▶ _SOURCE EXCERPT_:

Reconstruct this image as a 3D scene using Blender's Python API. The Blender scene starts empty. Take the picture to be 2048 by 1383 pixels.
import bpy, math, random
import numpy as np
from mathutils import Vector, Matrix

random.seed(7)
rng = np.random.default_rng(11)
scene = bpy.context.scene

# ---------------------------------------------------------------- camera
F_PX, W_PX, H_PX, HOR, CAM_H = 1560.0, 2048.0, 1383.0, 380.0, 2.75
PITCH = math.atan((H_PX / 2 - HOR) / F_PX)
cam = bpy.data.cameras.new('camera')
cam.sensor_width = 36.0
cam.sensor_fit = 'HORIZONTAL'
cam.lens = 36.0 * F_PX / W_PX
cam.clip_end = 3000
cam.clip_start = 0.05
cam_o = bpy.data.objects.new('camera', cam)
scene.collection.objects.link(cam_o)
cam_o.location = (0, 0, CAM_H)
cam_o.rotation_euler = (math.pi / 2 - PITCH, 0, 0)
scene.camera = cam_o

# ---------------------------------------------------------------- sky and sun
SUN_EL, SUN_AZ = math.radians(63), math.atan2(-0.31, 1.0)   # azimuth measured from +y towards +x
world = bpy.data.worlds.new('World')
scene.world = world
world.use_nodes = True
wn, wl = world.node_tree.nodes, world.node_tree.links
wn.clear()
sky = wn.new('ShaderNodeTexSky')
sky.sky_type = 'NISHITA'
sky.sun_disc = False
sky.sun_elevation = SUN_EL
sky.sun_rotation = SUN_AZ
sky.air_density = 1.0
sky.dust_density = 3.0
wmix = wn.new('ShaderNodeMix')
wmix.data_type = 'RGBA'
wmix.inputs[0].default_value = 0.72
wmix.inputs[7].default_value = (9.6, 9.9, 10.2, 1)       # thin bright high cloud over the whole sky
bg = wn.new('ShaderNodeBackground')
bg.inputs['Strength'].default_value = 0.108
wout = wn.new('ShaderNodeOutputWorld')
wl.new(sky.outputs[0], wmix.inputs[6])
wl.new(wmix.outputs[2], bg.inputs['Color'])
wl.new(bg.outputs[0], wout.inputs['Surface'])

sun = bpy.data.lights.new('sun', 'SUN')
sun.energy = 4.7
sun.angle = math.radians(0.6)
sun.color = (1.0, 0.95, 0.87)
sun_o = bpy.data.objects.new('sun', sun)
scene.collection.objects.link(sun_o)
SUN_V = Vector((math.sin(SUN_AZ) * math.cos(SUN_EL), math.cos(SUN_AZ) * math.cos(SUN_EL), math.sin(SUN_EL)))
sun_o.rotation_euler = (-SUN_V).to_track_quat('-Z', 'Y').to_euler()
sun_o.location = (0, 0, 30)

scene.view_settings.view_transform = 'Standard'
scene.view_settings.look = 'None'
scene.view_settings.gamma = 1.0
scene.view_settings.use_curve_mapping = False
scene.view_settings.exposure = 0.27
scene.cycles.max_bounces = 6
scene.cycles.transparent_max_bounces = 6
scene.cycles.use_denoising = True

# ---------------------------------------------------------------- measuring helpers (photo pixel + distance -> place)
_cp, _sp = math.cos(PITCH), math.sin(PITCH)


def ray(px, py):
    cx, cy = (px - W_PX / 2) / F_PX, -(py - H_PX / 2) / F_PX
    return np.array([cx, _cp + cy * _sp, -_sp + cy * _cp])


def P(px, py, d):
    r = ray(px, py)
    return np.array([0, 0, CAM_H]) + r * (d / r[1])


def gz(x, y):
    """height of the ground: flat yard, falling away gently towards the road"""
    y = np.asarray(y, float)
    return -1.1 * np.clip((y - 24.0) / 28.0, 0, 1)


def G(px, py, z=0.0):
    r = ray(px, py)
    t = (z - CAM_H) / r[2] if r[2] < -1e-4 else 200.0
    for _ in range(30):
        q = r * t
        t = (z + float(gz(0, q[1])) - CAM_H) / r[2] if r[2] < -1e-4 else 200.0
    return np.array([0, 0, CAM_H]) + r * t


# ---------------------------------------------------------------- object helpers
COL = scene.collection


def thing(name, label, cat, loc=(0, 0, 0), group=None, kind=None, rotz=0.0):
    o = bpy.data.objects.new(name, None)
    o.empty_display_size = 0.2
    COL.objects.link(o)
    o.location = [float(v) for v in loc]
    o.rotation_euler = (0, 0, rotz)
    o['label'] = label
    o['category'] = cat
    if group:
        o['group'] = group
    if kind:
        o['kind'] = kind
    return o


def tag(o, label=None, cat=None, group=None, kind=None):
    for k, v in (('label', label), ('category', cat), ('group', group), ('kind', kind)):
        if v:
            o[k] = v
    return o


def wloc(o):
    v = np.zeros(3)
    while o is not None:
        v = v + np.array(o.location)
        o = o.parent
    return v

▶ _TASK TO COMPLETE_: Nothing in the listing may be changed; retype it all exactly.

▶ _SOLUTION_:
Reconstruct this image as a 3D scene using Blender's Python API. The Blender scene starts empty. Take the picture to be 2048 by 1383 pixels.
import bpy, math, random
import numpy as np
from mathutils import Vector, Matrix

random.seed(7)
rng = np.random.default_rng(11)
scene = bpy.context.scene

# ---------------------------------------------------------------- camera
F_PX, W_PX, H_PX, HOR, CAM_H = 1560.0, 2048.0, 1383.0, 380.0, 2.75
PITCH = math.atan((H_PX / 2 - HOR) / F_PX)
cam = bpy.data.cameras.new('camera')
cam.sensor_width = 36.0
cam.sensor_fit = 'HORIZONTAL'
cam.lens = 36.0 * F_PX / W_PX
cam.clip_end = 3000
cam.clip_start = 0.05
cam_o = bpy.data.objects.new('camera', cam)
scene.collection.objects.link(cam_o)
cam_o.location = (0, 0, CAM_H)
cam_o.rotation_euler = (math.pi / 2 - PITCH, 0, 0)
scene.camera = cam_o

# ---------------------------------------------------------------- sky and sun
SUN_EL, SUN_AZ = math.radians(63), math.atan2(-0.31, 1.0)   # azimuth measured from +y towards +x
world = bpy.data.worlds.new('World')
scene.world = world
world.use_nodes = True
wn, wl = world.node_tree.nodes, world.node_tree.links
wn.clear()
sky = wn.new('ShaderNodeTexSky')
sky.sky_type = 'NISHITA'
sky.sun_disc = False
sky.sun_elevation = SUN_EL
sky.sun_rotation = SUN_AZ
sky.air_density = 1.0
sky.dust_density = 3.0
wmix = wn.new('ShaderNodeMix')
wmix.data_type = 'RGBA'
wmix.inputs[0].default_value = 0.72
wmix.inputs[7].default_value = (9.6, 9.9, 10.2, 1)       # thin bright high cloud over the whole sky
bg = wn.new('ShaderNodeBackground')
bg.inputs['Strength'].default_value = 0.108
wout = wn.new('ShaderNodeOutputWorld')
wl.new(sky.outputs[0], wmix.inputs[6])
wl.new(wmix.outputs[2], bg.inputs['Color'])
wl.new(bg.outputs[0], wout.inputs['Surface'])

sun = bpy.data.lights.new('sun', 'SUN')
sun.energy = 4.7
sun.angle = math.radians(0.6)
sun.color = (1.0, 0.95, 0.87)
sun_o = bpy.data.objects.new('sun', sun)
scene.collection.objects.link(sun_o)
SUN_V = Vector((math.sin(SUN_AZ) * math.cos(SUN_EL), math.cos(SUN_AZ) * math.cos(SUN_EL), math.sin(SUN_EL)))
sun_o.rotation_euler = (-SUN_V).to_track_quat('-Z', 'Y').to_euler()
sun_o.location = (0, 0, 30)

scene.view_settings.view_transform = 'Standard'
scene.view_settings.look = 'None'
scene.view_settings.gamma = 1.0
scene.view_settings.use_curve_mapping = False
scene.view_settings.exposure = 0.27
scene.cycles.max_bounces = 6
scene.cycles.transparent_max_bounces = 6
scene.cycles.use_denoising = True

# ---------------------------------------------------------------- measuring helpers (photo pixel + distance -> place)
_cp, _sp = math.cos(PITCH), math.sin(PITCH)


def ray(px, py):
    cx, cy = (px - W_PX / 2) / F_PX, -(py - H_PX / 2) / F_PX
    return np.array([cx, _cp + cy * _sp, -_sp + cy * _cp])


def P(px, py, d):
    r = ray(px, py)
    return np.array([0, 0, CAM_H]) + r * (d / r[1])


def gz(x, y):
    """height of the ground: flat yard, falling away gently towards the road"""
    y = np.asarray(y, float)
    return -1.1 * np.clip((y - 24.0) / 28.0, 0, 1)


def G(px, py, z=0.0):
    r = ray(px, py)
    t = (z - CAM_H) / r[2] if r[2] < -1e-4 else 200.0
    for _ in range(30):
        q = r * t
        t = (z + float(gz(0, q[1])) - CAM_H) / r[2] if r[2] < -1e-4 else 200.0
    return np.array([0, 0, CAM_H]) + r * t


# ---------------------------------------------------------------- object helpers
COL = scene.collection


def thing(name, label, cat, loc=(0, 0, 0), group=None, kind=None, rotz=0.0):
    o = bpy.data.objects.new(name, None)
    o.empty_display_size = 0.2
    COL.objects.link(o)
    o.location = [float(v) for v in loc]
    o.rotation_euler = (0, 0, rotz)
    o['label'] = label
    o['category'] = cat
    if group:
        o['group'] = group
    if kind:
        o['kind'] = kind
    return o


def tag(o, label=None, cat=None, group=None, kind=None):
    for k, v in (('label', label), ('category', cat), ('group', group), ('kind', kind)):
        if v:
            o[k] = v
    return o


def wloc(o):
    v = np.zeros(3)
    while o is not None:
        v = v + np.array(o.location)
        o = o.parent
    return v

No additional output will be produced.